The field of science is unlimited; its material is endless, every group of natural phenomena, every phase of social life, every stage of past or present development is material for science. The unity of all science consists alone in its method, not in its material.

References

  • J. R. Beniger. Communication - Embrace the subject, not the field. Journal of Communication 43: 18-25 (1993).
  • F. Jovanovic, C. Schinckus. Towards a transdisciplinary econophysics. Journal of Economic Methodology 20: 164-183 (2013). doi: 10.1080/1350178X.2013.801561.
  • V. Daniunas, V. Gontis, A. Kononovicius. Agent-based versus macroscopic modeling of competition and business processes in economics.
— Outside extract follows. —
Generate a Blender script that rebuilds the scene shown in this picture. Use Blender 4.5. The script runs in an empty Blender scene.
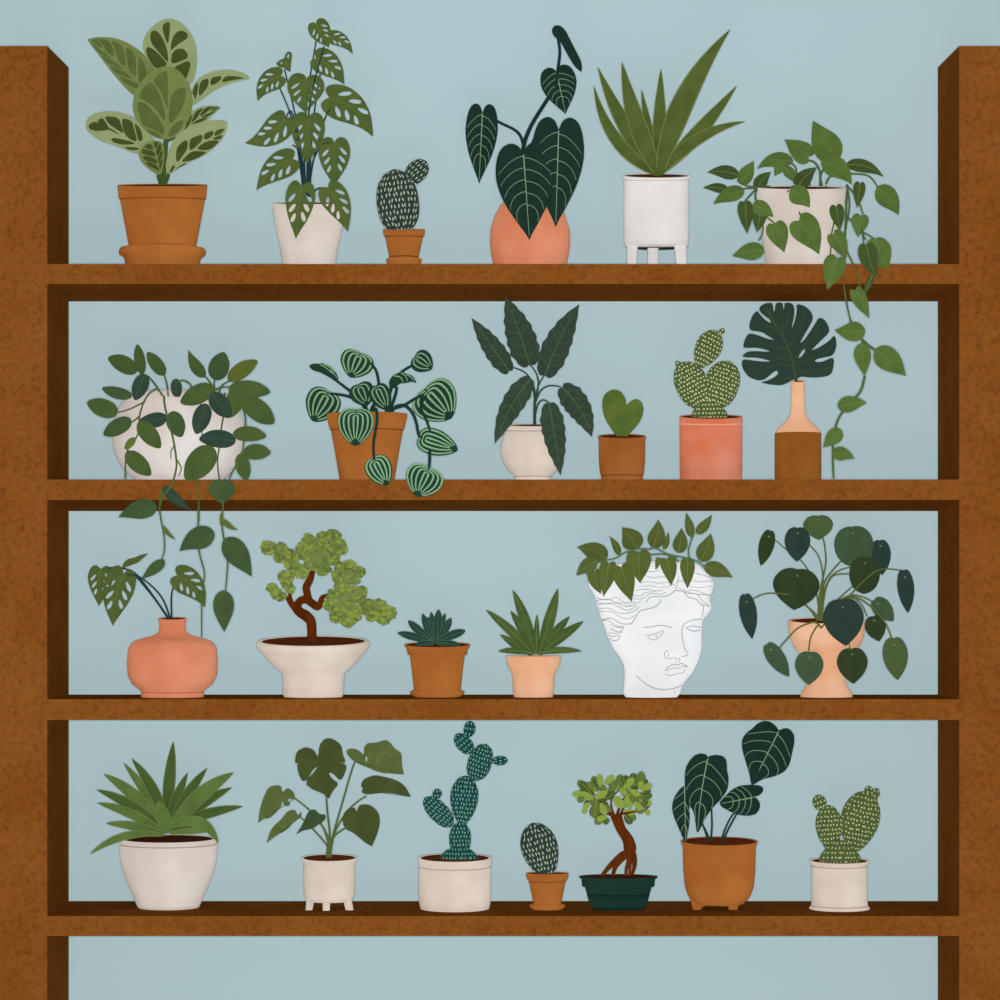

ICCGI 2011, The Sixth International Multi-Conference on Computing in the Global Information Technology, pp. 84-88. Luxembourg, 2011. Note: Received IARIA Best Paper Award (see https://www.iaria.org/conferences2011/AwardsICCGI11.html). thinkmind: iccgi_2011_4_40_10188. arXiv: 1104.2895 [physics.soc-ph].
  • S. Reimann, V. Gontis, M. Alaburda. Interplay between positive feedback in the generalized CEV process. Physica A 390: 1393-1401 (2011). arXiv: 1008.0568 [physics.data-an].
  • V. Gontis, A. Kononovicius, S. Reimann. The class of nonlinear stochastic models as a background for the bursty behavior in financial markets. Advances in Complex Systems 15: 1250071 (2012). doi: 10.1142/S0219525912500713. arXiv: 1201.3083 [q-fin.ST].